Friday, October 28, 2011

Looking back on the first gardening year

Our first year of gardening is coming to an end. We thought and talked about it during October 2010 and then got to work on the the first day of the new moon, 6 November 2010.

It has been a rewarding journey and I am pleased that I found the time to document this period of growing and learning in this blog for myself, my friend and for other budding gardeners who share this passion for growing our own food and being outdoors working with plants and the earth.

I have been on a steep learning curve and bought about five gardening books last year. I don't want to miss every step of the journey. We are here for the long haul and hope that we are able to grow more and more food that we put on our table each day.

It's spring. Still some rain arriving and the temperatures are usually below the mid twenties, although we already had two days beyond 30degrees.

I am not surprised how often I wrote about the weather and especially about how little rain has fallen. Looking back we probably had a good year with close to average rainfall. I'd like to thank the WA Water Corporation for taking such copious records but I am thinking about grecording the rainfall directly in the garden, although my rain gauge is a very simple one from the post office.
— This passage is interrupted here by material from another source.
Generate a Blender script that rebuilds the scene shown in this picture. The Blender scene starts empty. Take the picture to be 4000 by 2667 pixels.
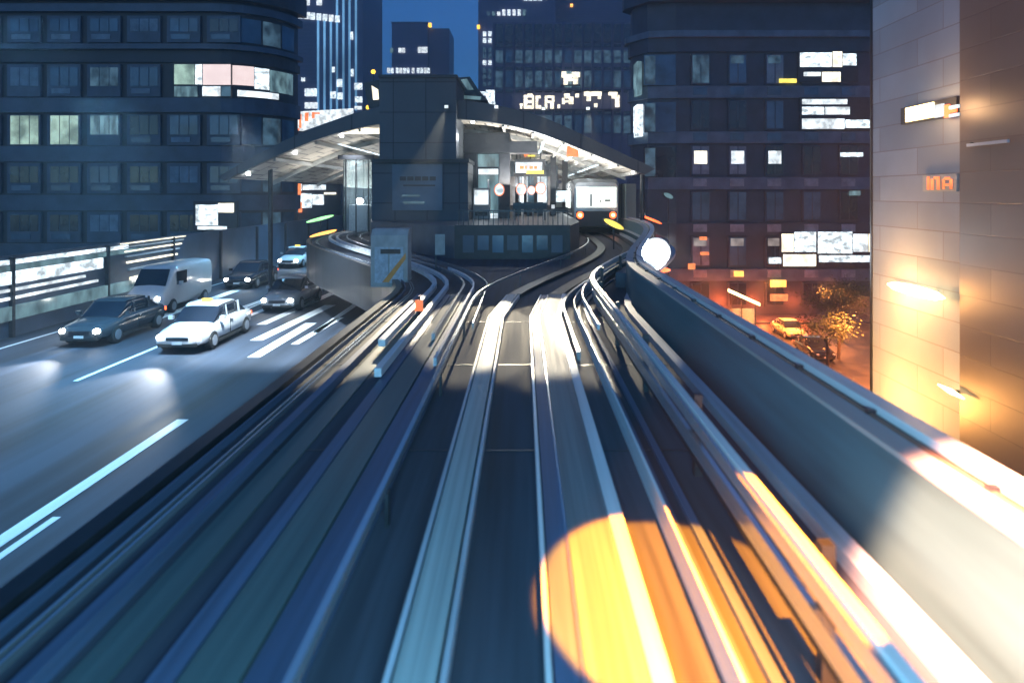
import bpy, math, random
from mathutils import Vector
R = math.radians
random.seed(7)
sc = bpy.context.scene
COL = sc.collection

# ------------------------------------------------------------------ camera, world, exposure
CZ = 12.6                      # camera height above the street; guideway top is about 10 m up
F = 2667.0                     # focal length in photograph pixels
cam_d = bpy.data.cameras.new("camera")
cam = bpy.data.objects.new("camera", cam_d); COL.objects.link(cam)
cam.location = (0, 0, CZ); cam.rotation_euler = (R(90), 0, 0)
cam_d.lens = 24; cam_d.sensor_width = 36
cam_d.shift_y = -(1333.5 - 755) / 4000.0
cam_d.shift_x = -45 / 4000.0
cam_d.clip_start = 0.05; cam_d.clip_end = 3000
cam_d.dof.use_dof = True; cam_d.dof.focus_distance = 33; cam_d.dof.aperture_fstop = 0.8
sc.camera = cam

w = bpy.data.worlds.new("World"); sc.world = w; w.use_nodes = True
nt = w.node_tree; nt.nodes.clear()
sky = nt.nodes.new('ShaderNodeTexSky'); sky.sky_type = 'NISHITA'; sky.sun_disc = False
sky.sun_elevation = R(14); sky.sun_rotation = R(200); sky.altitude = 0; sky.dust_density = 0.6; sky.ozone_density = 5.0
bg = nt.nodes.new('ShaderNodeBackground'); bg.inputs[1].default_value = 0.10
hs = nt.nodes.new('ShaderNodeMix'); hs.data_type = 'RGBA'; hs.blend_type = 'MULTIPLY'; hs.inputs[0].default_value = 1
hs.inputs[7].default_value = (0.38, 0.78, 1.22, 1)
wo = nt.nodes.new('ShaderNodeOutputWorld')
nt.links.new(sky.outputs[0], hs.inputs[6]); nt.links.new(hs.outputs[2], bg.inputs[0]); nt.links.new(bg.outputs[0], wo.inputs[0])

sc.view_settings.view_transform = 'Standard'; sc.view_settings.look = 'None'
sc.view_settings.exposure = 0.0; sc.view_settings.gamma = 1.0
sc.cycles.max_bounces = 6; sc.cycles.diffuse_bounces = 3; sc.cycles.glossy_bounces = 3
sc.cycles.sample_clamp_indirect = 4.0
sc.cycles.use_denoising = True

def aim(o, t):
    d = Vector(t) - o.location
    o.rotation_euler = d.to_track_quat('-Z', 'Y').to_euler()
def area(name, loc, tgt, sx, sy, power, col, parent=None):
    l = bpy.data.lights.new(name, 'AREA'); l.shape = 'RECTANGLE'; l.size = sx; l.size_y = sy
    l.energy = power; l.color = col
    if name == 'road_lamp_light': l.spread = R(105)
    o = bpy.data.objects.new(name, l); COL.objects.link(o); o.location = loc; aim(o, tgt)
    return o
def spot(name, loc, tgt, power, col, ang, blend, rad=0.05):
    l = bpy.data.lights.new(name, 'SPOT'); l.energy = power; l.color = col; l.spot_size = R(ang); l.spot_blend = blend
    l.shadow_soft_size = rad
    o = bpy.data.objects.new(name, l); COL.objects.link(o); o.location = loc; aim(o, tgt)
    return o
def point(name, loc, power, col, rad=0.15):
    l = bpy.data.lights.new(name, 'POINT'); l.energy = power; l.color = col; l.shadow_soft_size = rad
    o = bpy.data.objects.new(name, l); COL.objects.link(o); o.location = loc
    return o

# ------------------------------------------------------------------ materials
MATS = {}
def mat(name, col, rough=0.7, metal=0.0, var=0.25, scale=(1, 1, 1), nscale=3.0, bump=0.0, spec=0.5, coat=0.0):
    if name in MATS: return MATS[name]
    m = bpy.data.materials.new(name); m.use_nodes = True
    n = m.node_tree.nodes; l = m.node_tree.links
    b = n['Principled BSDF']
    b.inputs['Roughness'].default_value = rough; b.inputs['Metallic'].default_value = metal
    b.inputs['Specular IOR Level'].default_value = spec
    if coat: b.inputs['Coat Weight'].default_value = coat; b.inputs['Coat Roughness'].default_value = .12
    tc = n.new('ShaderNodeTexCoord'); mp = n.new('ShaderNodeMapping'); mp.inputs['Scale'].default_value = scale
    l.new(tc.outputs['Object'], mp.inputs['Vector'])
    no = n.new('ShaderNodeTexNoise'); no.inputs['Scale'].default_value = nscale; no.inputs['Detail'].default_value = 6
    l.new(mp.outputs[0], no.inputs['Vector'])
    rp = n.new('ShaderNodeValToRGB'); rp.color_ramp.elements[0].position = .3; rp.color_ramp.elements[1].position = .7
    a = [c * (1 - var) for c in col]; z = [min(1, c * (1 + var)) for c in col]
    rp.color_ramp.elements[0].color = (*a, 1); rp.color_ramp.elements[1].color = (*z, 1)
    l.new(no.outputs['Fac'], rp.inputs[0]); l.new(rp.outputs[0], b.inputs['Base Color'])
    mr = n.new('ShaderNodeMapRange'); mr.inputs[3].default_value = max(.03, rough * .75); mr.inputs[4].default_value = min(1, rough * 1.25)
    l.new(no.outputs['Fac'], mr.inputs[0]); l.new(mr.outputs[0], b.inputs['Roughness'])
    if bump:
        bp = n.new('ShaderNodeBump'); bp.inputs['Strength'].default_value = bump; bp.inputs['Distance'].default_value = .02
        l.new(no.outputs['Fac'], bp.inputs['Height']); l.new(bp.outputs[0], b.inputs['Normal'])
    MATS[name] = m; return m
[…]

Both water tanks are full and my last town water bill was a pleasant surprise.We only used 42,000l of town water in the past six months with three people. That's only 230 litres for the whole family per day or 70 litres per person and day! That's certainly called water wise!
Compost and mulch were the other big issues in the past year. The sandy soils of Perth are one of the poorest in the world. I never took to the term sandgroper but I understand what that means a bit better after one year of gardening behind our house.
We have produced plenty of compost during the past twelve months and I have just ordered another big pile of free mulch. All compost has been used in preparing for the spring planting but I am happy that two new batches are close to being taken out. They live in a small rubbish bin until they are needed. This makes it wasy to cart the heavy earth around in the garden. Two compost tumblers are in good working order, the third one has gone back to my friend who has herself commenced a gardening adventure around her new house in Duncraig.

The raised garden beds are still not in full production. I am proud of the idea to cut them in half with an angle grinder. Filling them with mulch and with jarrah saw dust has not fired back yet. It was a cheap way to fill them up and where I planted something I made sure there was plenty of good compost around the roots of the plants to thrive.

Pest were a big issue in the past year. That's understandable, as these little critters have a very difficult time to find a place to live in these sandy Perth soils. I recently prepared the first patch for spring planting, creating four 1by1m garden beds. I made the mistake to cover the soil with straw. The watering and the retained moisture in the compost rich soil provided a phantastic environment for a slater nursery.

The other day, when planting squash and zucchinis I noticed the colonies of critters. The straw I used to cover the summer garden beds provided the ideal environment for them and numbers multiplied quickly.

But again, I decided against spraying and simply pick them off, chuck them into a bucket and fed them to the neighbour's chooks. The chooks were happy and the neighbour thanked me with a bucket of lemons so it ended up as a good deal, just not for the slaters.

The new gardening year is about to start and everything is ready for the continuation of the journey.

Gardening has made me a more balanced person. I enjoy the caring for plants and getting my hands dirty. I feel connected with my ancestors and at the same time am producing some healthy food for my family and friends. I have been grateful for every little bit that the garden produced in the past year and am looking forward to the next year.